Regarding low employment for blacks at the Nye construction site, Weber said that information “was news to us. No one had brought it to our attention. But we responded to it immediately. Nielsen Construction responded to it. And that ended it.”
That’s clearly not the case for Robinson, whose voice still soars when he talks about it nearly two decades later. “We met with the construction company,” he said of the protesters. “They said they had 13 people ready to go to work. We just burst after that. But this was resolved not because of the school district, but because of us protesting.”
In a follow-up story to the 1993 protest just days later, the Union-Tribune quoted Weber as saying, “There is no question that Nielsen did not have adequate representation of African- Americans.
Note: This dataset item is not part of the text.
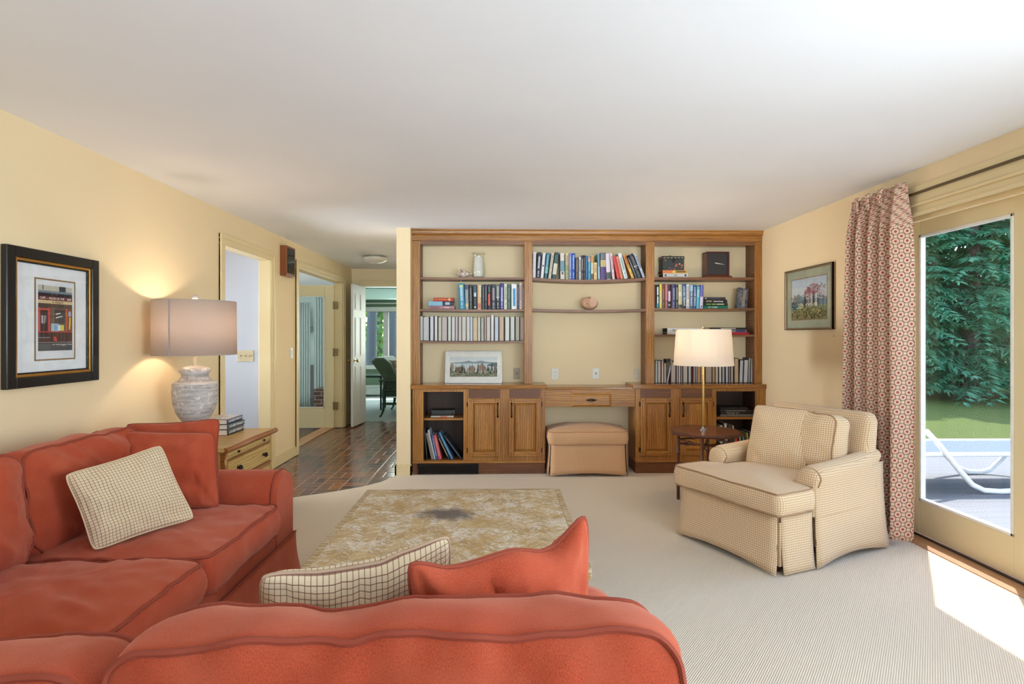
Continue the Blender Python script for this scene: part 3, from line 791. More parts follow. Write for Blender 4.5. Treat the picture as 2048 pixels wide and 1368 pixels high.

The protesters had a legitimate concern….”
Now, it’s clear that those endeared to the fire-and-brimstone-style of the Rev. Stevens remember that Weber and Stevens were frequent political rivals. She now boasts the endorsements of Congressmember and mayoral candidate Bob Filner, City Council President Tony Young and Assemblymember Toni Atkins.
But even a key organizer of the 1993 protest, Abdur-Rahim Hameed, president of the National Black Contractors Association, wrote Weber this week to denounce Robinson’s email.
“Robert is presenting this as though it’s happening now, and everyone knows that the late George Stevens is no longer with us, who would back you for the 79th if he was alive,” Hameed wrote. “The work you did then, in holding off the school police to allow our 1st Amendment right and thereafter putting African-Americans on the job, will never be forgotten.”
Weber, meanwhile, understands the political game.
“There may be other things coming out. I do have a political record, after all,” she reasoned. “But I’m not a wallflower. I’m a fighter. And I believe I’m in this world to make a difference.”